## Source material
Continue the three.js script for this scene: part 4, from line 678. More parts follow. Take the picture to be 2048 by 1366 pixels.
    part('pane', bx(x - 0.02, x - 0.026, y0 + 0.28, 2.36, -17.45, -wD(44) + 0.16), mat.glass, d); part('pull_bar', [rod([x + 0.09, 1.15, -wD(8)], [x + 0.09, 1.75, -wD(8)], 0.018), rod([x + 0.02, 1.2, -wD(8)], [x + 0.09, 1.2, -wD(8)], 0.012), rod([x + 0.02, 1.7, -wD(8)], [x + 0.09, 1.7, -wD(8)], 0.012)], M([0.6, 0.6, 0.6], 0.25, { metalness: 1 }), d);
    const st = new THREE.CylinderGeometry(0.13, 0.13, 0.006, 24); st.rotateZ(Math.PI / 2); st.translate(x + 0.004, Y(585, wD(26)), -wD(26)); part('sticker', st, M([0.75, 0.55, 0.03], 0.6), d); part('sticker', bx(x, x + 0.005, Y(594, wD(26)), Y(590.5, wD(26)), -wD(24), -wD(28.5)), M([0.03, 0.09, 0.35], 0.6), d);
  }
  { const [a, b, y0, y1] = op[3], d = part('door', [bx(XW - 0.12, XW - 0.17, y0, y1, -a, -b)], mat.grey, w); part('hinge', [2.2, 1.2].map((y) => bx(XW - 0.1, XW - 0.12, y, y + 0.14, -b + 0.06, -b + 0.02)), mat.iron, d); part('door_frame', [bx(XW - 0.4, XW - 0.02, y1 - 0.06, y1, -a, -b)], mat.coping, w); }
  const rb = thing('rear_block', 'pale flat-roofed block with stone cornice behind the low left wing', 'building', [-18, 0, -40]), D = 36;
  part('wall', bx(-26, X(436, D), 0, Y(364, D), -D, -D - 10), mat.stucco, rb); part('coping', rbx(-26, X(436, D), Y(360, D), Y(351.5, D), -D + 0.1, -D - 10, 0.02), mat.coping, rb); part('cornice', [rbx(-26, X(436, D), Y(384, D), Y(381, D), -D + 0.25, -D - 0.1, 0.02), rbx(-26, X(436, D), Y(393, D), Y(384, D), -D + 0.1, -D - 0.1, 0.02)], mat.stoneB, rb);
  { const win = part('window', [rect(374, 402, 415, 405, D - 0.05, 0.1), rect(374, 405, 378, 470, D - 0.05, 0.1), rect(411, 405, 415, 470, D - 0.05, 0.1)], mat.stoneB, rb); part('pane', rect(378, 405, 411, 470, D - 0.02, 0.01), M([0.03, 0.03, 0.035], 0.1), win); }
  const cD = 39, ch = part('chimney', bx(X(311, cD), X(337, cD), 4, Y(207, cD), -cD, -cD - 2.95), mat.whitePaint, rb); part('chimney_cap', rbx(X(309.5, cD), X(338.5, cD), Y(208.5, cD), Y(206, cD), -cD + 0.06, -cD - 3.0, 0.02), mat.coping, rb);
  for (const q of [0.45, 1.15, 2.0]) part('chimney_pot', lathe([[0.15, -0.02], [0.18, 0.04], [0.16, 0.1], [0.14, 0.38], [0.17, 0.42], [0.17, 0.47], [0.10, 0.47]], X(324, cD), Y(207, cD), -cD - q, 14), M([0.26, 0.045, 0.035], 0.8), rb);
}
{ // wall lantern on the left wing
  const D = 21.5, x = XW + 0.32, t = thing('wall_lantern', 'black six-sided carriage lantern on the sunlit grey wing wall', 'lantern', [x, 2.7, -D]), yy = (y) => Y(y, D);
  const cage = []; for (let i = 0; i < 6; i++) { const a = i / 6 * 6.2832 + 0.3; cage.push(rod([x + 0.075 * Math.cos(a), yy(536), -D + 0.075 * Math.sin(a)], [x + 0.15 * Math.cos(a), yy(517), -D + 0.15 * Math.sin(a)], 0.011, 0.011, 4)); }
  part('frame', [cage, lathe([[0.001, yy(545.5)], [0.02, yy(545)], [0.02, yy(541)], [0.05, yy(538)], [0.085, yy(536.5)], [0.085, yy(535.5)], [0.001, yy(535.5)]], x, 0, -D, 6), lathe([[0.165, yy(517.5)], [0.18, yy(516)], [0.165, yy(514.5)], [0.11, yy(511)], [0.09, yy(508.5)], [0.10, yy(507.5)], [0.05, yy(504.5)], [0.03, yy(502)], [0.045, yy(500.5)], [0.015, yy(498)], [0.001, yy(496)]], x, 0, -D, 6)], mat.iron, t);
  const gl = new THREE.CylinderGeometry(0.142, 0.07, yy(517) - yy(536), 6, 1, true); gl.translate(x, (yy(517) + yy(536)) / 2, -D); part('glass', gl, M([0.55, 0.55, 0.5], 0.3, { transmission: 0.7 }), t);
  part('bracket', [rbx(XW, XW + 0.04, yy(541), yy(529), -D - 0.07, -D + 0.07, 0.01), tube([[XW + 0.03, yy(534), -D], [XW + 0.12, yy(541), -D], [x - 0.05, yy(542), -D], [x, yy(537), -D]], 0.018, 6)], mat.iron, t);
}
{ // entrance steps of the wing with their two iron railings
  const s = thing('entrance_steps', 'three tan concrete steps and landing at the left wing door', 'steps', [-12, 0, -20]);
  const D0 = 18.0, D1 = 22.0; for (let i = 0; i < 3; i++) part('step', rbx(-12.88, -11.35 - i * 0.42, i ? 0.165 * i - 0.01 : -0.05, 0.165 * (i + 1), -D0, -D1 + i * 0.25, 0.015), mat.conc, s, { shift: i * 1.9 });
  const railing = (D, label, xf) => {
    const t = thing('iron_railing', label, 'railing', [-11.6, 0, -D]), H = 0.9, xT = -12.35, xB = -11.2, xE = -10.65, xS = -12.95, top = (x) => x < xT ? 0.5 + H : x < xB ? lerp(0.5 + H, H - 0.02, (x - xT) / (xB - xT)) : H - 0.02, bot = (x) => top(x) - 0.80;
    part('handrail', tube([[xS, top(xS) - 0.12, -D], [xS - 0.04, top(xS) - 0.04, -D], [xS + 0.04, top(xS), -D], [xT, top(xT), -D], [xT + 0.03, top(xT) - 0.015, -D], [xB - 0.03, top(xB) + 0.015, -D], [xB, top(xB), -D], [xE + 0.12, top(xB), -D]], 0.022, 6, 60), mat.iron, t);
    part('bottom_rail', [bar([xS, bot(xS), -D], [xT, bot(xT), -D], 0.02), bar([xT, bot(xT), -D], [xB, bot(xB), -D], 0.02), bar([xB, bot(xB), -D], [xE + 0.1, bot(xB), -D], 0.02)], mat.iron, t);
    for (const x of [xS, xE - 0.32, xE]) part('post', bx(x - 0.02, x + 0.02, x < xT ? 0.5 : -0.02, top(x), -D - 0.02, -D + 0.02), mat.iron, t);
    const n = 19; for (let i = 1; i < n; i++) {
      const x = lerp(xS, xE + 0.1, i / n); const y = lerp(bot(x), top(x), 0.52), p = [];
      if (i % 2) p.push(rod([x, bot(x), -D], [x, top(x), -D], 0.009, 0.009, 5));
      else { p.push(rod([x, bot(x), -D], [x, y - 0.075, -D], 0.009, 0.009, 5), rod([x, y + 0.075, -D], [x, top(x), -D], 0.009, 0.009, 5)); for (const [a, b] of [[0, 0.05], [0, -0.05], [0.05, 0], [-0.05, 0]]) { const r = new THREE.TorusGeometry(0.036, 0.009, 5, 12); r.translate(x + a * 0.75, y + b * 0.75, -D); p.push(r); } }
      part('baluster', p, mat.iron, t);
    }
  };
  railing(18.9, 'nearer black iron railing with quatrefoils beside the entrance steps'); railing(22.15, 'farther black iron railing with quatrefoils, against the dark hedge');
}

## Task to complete
Please output the entire listing exactly as it stands.

## Worked answer
Continue the three.js script for this scene: part 4, from line 678. More parts follow. Take the picture to be 2048 by 1366 pixels.
    part('pane', bx(x - 0.02, x - 0.026, y0 + 0.28, 2.36, -17.45, -wD(44) + 0.16), mat.glass, d); part('pull_bar', [rod([x + 0.09, 1.15, -wD(8)], [x + 0.09, 1.75, -wD(8)], 0.018), rod([x + 0.02, 1.2, -wD(8)], [x + 0.09, 1.2, -wD(8)], 0.012), rod([x + 0.02, 1.7, -wD(8)], [x + 0.09, 1.7, -wD(8)], 0.012)], M([0.6, 0.6, 0.6], 0.25, { metalness: 1 }), d);
    const st = new THREE.CylinderGeometry(0.13, 0.13, 0.006, 24); st.rotateZ(Math.PI / 2); st.translate(x + 0.004, Y(585, wD(26)), -wD(26)); part('sticker', st, M([0.75, 0.55, 0.03], 0.6), d); part('sticker', bx(x, x + 0.005, Y(594, wD(26)), Y(590.5, wD(26)), -wD(24), -wD(28.5)), M([0.03, 0.09, 0.35], 0.6), d);
  }
  { const [a, b, y0, y1] = op[3], d = part('door', [bx(XW - 0.12, XW - 0.17, y0, y1, -a, -b)], mat.grey, w); part('hinge', [2.2, 1.2].map((y) => bx(XW - 0.1, XW - 0.12, y, y + 0.14, -b + 0.06, -b + 0.02)), mat.iron, d); part('door_frame', [bx(XW - 0.4, XW - 0.02, y1 - 0.06, y1, -a, -b)], mat.coping, w); }
  const rb = thing('rear_block', 'pale flat-roofed block with stone cornice behind the low left wing', 'building', [-18, 0, -40]), D = 36;
  part('wall', bx(-26, X(436, D), 0, Y(364, D), -D, -D - 10), mat.stucco, rb); part('coping', rbx(-26, X(436, D), Y(360, D), Y(351.5, D), -D + 0.1, -D - 10, 0.02), mat.coping, rb); part('cornice', [rbx(-26, X(436, D), Y(384, D), Y(381, D), -D + 0.25, -D - 0.1, 0.02), rbx(-26, X(436, D), Y(393, D), Y(384, D), -D + 0.1, -D - 0.1, 0.02)], mat.stoneB, rb);
  { const win = part('window', [rect(374, 402, 415, 405, D - 0.05, 0.1), rect(374, 405, 378, 470, D - 0.05, 0.1), rect(411, 405, 415, 470, D - 0.05, 0.1)], mat.stoneB, rb); part('pane', rect(378, 405, 411, 470, D - 0.02, 0.01), M([0.03, 0.03, 0.035], 0.1), win); }
  const cD = 39, ch = part('chimney', bx(X(311, cD), X(337, cD), 4, Y(207, cD), -cD, -cD - 2.95), mat.whitePaint, rb); part('chimney_cap', rbx(X(309.5, cD), X(338.5, cD), Y(208.5, cD), Y(206, cD), -cD + 0.06, -cD - 3.0, 0.02), mat.coping, rb);
  for (const q of [0.45, 1.15, 2.0]) part('chimney_pot', lathe([[0.15, -0.02], [0.18, 0.04], [0.16, 0.1], [0.14, 0.38], [0.17, 0.42], [0.17, 0.47], [0.10, 0.47]], X(324, cD), Y(207, cD), -cD - q, 14), M([0.26, 0.045, 0.035], 0.8), rb);
}
{ // wall lantern on the left wing
  const D = 21.5, x = XW + 0.32, t = thing('wall_lantern', 'black six-sided carriage lantern on the sunlit grey wing wall', 'lantern', [x, 2.7, -D]), yy = (y) => Y(y, D);
  const cage = []; for (let i = 0; i < 6; i++) { const a = i / 6 * 6.2832 + 0.3; cage.push(rod([x + 0.075 * Math.cos(a), yy(536), -D + 0.075 * Math.sin(a)], [x + 0.15 * Math.cos(a), yy(517), -D + 0.15 * Math.sin(a)], 0.011, 0.011, 4)); }
  part('frame', [cage, lathe([[0.001, yy(545.5)], [0.02, yy(545)], [0.02, yy(541)], [0.05, yy(538)], [0.085, yy(536.5)], [0.085, yy(535.5)], [0.001, yy(535.5)]], x, 0, -D, 6), lathe([[0.165, yy(517.5)], [0.18, yy(516)], [0.165, yy(514.5)], [0.11, yy(511)], [0.09, yy(508.5)], [0.10, yy(507.5)], [0.05, yy(504.5)], [0.03, yy(502)], [0.045, yy(500.5)], [0.015, yy(498)], [0.001, yy(496)]], x, 0, -D, 6)], mat.iron, t);
  const gl = new THREE.CylinderGeometry(0.142, 0.07, yy(517) - yy(536), 6, 1, true); gl.translate(x, (yy(517) + yy(536)) / 2, -D); part('glass', gl, M([0.55, 0.55, 0.5], 0.3, { transmission: 0.7 }), t);
  part('bracket', [rbx(XW, XW + 0.04, yy(541), yy(529), -D - 0.07, -D + 0.07, 0.01), tube([[XW + 0.03, yy(534), -D], [XW + 0.12, yy(541), -D], [x - 0.05, yy(542), -D], [x, yy(537), -D]], 0.018, 6)], mat.iron, t);
}
{ // entrance steps of the wing with their two iron railings
  const s = thing('entrance_steps', 'three tan concrete steps and landing at the left wing door', 'steps', [-12, 0, -20]);
  const D0 = 18.0, D1 = 22.0; for (let i = 0; i < 3; i++) part('step', rbx(-12.88, -11.35 - i * 0.42, i ? 0.165 * i - 0.01 : -0.05, 0.165 * (i + 1), -D0, -D1 + i * 0.25, 0.015), mat.conc, s, { shift: i * 1.9 });
  const railing = (D, label, xf) => {
    const t = thing('iron_railing', label, 'railing', [-11.6, 0, -D]), H = 0.9, xT = -12.35, xB = -11.2, xE = -10.65, xS = -12.95, top = (x) => x < xT ? 0.5 + H : x < xB ? lerp(0.5 + H, H - 0.02, (x - xT) / (xB - xT)) : H - 0.02, bot = (x) => top(x) - 0.80;
    part('handrail', tube([[xS, top(xS) - 0.12, -D], [xS - 0.04, top(xS) - 0.04, -D], [xS + 0.04, top(xS), -D], [xT, top(xT), -D], [xT + 0.03, top(xT) - 0.015, -D], [xB - 0.03, top(xB) + 0.015, -D], [xB, top(xB), -D], [xE + 0.12, top(xB), -D]], 0.022, 6, 60), mat.iron, t);
    part('bottom_rail', [bar([xS, bot(xS), -D], [xT, bot(xT), -D], 0.02), bar([xT, bot(xT), -D], [xB, bot(xB), -D], 0.02), bar([xB, bot(xB), -D], [xE + 0.1, bot(xB), -D], 0.02)], mat.iron, t);
    for (const x of [xS, xE - 0.32, xE]) part('post', bx(x - 0.02, x + 0.02, x < xT ? 0.5 : -0.02, top(x), -D - 0.02, -D + 0.02), mat.iron, t);
    const n = 19; for (let i = 1; i < n; i++) {
      const x = lerp(xS, xE + 0.1, i / n); const y = lerp(bot(x), top(x), 0.52), p = [];
      if (i % 2) p.push(rod([x, bot(x), -D], [x, top(x), -D], 0.009, 0.009, 5));
      else { p.push(rod([x, bot(x), -D], [x, y - 0.075, -D], 0.009, 0.009, 5), rod([x, y + 0.075, -D], [x, top(x), -D], 0.009, 0.009, 5)); for (const [a, b] of [[0, 0.05], [0, -0.05], [0.05, 0], [-0.05, 0]]) { const r = new THREE.TorusGeometry(0.036, 0.009, 5, 12); r.translate(x + a * 0.75, y + b * 0.75, -D); p.push(r); } }
      part('baluster', p, mat.iron, t);
    }
  };
  railing(18.9, 'nearer black iron railing with quatrefoils beside the entrance steps'); railing(22.15, 'farther black iron railing with quatrefoils, against the dark hedge');
}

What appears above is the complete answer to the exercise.